Elis F. Stenman created a machine to manufacture paper clips. He was an amateur inventor, and in 1922 he wondered if an entire house could be built using only newspaper for insulation. Owning a plot of land in the seaside resort of Rockport, Massachusetts, Stenman had his new cottage framed with wood. The floor and roof are also wood. But he used rolled-up newspapers to insulate the walls, and then forgot to cover them with shingles.


When the house was finished in 1924, Stenman and his wife, shown here, lived there each summer until 1930. It had electricity and running water, but no bathroom. (There was an outhouse in back, and it was not made of paper.) After the couple settled in, Stenman wondered how much furniture he could build by nailing together varnished rolls of newspaper.
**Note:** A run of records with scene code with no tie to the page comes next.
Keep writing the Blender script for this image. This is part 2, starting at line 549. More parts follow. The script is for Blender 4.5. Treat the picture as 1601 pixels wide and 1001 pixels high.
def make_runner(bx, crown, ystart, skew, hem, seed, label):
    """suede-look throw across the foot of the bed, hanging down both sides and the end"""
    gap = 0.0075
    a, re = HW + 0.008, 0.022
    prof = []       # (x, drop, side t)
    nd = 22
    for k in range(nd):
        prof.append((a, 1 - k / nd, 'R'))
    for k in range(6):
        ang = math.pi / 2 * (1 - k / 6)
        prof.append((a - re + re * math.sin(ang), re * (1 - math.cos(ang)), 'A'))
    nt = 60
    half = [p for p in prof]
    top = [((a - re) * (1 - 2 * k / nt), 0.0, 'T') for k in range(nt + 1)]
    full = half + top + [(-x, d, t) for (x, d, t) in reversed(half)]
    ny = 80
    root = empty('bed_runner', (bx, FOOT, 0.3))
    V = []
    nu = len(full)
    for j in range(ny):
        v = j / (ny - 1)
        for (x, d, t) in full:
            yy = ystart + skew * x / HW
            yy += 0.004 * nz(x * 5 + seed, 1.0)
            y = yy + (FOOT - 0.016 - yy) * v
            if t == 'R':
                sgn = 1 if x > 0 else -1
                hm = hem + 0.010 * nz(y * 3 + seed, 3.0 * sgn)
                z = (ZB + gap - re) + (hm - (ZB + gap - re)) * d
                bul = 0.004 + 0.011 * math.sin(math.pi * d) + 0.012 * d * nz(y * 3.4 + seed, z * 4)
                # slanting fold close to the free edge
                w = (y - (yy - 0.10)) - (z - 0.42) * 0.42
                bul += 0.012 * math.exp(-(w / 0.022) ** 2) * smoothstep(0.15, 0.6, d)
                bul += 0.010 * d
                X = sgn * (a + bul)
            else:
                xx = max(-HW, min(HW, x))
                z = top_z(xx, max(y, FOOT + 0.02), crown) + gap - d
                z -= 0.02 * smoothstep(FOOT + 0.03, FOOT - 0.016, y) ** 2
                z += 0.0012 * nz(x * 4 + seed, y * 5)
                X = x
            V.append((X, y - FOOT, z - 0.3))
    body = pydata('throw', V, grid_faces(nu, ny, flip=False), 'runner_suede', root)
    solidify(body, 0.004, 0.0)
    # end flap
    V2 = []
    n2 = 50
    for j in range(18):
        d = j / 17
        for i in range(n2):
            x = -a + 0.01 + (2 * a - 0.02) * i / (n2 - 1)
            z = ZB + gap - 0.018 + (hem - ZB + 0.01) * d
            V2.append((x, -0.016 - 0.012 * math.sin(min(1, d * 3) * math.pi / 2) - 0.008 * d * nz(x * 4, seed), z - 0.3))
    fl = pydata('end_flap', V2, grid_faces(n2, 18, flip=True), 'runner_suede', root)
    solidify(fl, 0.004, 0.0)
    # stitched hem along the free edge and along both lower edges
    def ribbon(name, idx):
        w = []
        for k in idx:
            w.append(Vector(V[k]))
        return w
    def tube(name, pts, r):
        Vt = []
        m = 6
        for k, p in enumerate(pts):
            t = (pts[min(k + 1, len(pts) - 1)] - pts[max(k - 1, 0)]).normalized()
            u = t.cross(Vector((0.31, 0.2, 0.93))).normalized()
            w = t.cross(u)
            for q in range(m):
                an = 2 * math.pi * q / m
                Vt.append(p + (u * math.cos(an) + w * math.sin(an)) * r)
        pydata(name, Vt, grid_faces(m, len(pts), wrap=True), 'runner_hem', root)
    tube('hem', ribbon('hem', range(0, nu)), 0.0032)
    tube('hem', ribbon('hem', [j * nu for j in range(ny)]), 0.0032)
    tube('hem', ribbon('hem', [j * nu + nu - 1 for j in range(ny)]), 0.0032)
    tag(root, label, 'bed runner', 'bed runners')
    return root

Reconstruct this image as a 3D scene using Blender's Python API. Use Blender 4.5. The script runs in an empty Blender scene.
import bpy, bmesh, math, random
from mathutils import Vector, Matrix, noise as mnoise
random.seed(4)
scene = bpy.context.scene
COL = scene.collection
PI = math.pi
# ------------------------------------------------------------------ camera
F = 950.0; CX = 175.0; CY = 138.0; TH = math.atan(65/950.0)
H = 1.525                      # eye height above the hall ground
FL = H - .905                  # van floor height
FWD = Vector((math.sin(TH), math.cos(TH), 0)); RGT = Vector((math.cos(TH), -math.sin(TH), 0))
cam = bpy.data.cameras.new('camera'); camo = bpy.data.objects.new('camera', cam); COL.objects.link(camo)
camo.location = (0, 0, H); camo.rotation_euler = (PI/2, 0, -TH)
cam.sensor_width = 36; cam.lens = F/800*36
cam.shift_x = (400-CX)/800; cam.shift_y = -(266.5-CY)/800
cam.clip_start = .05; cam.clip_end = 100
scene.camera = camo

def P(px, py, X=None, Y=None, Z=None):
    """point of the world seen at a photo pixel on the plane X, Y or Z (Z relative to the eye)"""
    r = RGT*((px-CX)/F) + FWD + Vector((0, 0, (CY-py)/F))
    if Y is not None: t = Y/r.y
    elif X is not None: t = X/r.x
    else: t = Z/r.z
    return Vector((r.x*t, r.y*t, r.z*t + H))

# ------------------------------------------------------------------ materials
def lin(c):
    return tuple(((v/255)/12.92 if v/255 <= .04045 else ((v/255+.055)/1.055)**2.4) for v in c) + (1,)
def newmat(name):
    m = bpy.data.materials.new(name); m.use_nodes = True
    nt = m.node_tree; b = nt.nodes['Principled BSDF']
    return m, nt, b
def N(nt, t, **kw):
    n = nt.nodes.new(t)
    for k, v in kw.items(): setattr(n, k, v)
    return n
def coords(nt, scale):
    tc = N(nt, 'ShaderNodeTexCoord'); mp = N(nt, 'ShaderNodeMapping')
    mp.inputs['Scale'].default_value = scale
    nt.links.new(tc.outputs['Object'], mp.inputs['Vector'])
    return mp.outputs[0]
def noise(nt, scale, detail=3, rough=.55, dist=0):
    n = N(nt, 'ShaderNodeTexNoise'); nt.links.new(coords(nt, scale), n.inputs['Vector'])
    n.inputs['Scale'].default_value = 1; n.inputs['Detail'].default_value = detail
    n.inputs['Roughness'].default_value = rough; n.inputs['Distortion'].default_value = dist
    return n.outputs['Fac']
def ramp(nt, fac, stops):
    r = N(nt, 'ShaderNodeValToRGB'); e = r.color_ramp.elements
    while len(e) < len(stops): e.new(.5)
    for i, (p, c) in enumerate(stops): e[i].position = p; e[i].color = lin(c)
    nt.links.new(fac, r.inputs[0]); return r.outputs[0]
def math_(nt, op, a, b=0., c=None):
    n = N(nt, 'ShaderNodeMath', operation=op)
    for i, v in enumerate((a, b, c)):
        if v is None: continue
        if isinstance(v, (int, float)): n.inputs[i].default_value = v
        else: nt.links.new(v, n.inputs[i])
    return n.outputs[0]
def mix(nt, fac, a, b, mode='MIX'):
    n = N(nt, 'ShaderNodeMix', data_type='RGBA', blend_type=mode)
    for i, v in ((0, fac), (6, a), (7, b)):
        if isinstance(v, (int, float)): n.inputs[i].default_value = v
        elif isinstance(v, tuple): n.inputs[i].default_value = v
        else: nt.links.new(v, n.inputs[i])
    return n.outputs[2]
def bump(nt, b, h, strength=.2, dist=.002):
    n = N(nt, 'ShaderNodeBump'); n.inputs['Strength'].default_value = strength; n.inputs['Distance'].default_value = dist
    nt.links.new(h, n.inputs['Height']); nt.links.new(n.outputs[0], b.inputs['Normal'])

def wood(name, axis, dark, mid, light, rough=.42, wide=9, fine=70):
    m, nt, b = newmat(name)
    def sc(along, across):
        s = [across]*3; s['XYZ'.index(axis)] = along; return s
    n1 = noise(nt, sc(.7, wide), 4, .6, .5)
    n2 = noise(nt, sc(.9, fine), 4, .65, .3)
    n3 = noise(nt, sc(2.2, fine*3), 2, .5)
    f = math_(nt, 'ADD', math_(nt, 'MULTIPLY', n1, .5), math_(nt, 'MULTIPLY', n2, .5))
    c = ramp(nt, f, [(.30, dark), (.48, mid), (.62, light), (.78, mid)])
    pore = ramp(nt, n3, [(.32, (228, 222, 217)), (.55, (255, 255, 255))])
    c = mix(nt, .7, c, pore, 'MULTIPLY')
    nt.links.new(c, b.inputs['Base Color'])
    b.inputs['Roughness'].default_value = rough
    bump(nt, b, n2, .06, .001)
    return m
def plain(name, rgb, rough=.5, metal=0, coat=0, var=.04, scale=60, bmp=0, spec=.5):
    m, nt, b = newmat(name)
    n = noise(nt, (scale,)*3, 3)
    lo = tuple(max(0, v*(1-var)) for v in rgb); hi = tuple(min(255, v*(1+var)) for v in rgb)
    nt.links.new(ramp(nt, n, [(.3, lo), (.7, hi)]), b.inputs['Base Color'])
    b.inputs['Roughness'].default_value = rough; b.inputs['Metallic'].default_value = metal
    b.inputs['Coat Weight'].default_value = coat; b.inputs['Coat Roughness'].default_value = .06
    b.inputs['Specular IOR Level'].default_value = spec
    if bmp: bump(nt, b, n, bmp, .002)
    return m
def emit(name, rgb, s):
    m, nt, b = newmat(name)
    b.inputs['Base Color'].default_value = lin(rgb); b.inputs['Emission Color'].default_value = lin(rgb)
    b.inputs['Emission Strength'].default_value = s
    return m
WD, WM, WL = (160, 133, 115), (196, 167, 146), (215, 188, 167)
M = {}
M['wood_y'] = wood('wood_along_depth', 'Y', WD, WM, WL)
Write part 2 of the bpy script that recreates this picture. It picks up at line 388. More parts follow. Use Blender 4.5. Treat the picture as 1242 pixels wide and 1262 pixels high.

Today all the furniture is made of paper. In the photo above, Mrs. Stenman is sitting at a desk made entirely of rolled up, varnished copies of The Christian Science Monitor. Here's a close up.

Ninety-three cold winters and hot summers have not damaged Stenman's paper house, which is still open for tours. "There's lots of varnish on the walls," says Stenman's great niece, Edna Beaudoin, "but we don't varnish the inside of the house because the more you put on, the darker it gets, and we like to leave it so you can still read the papers."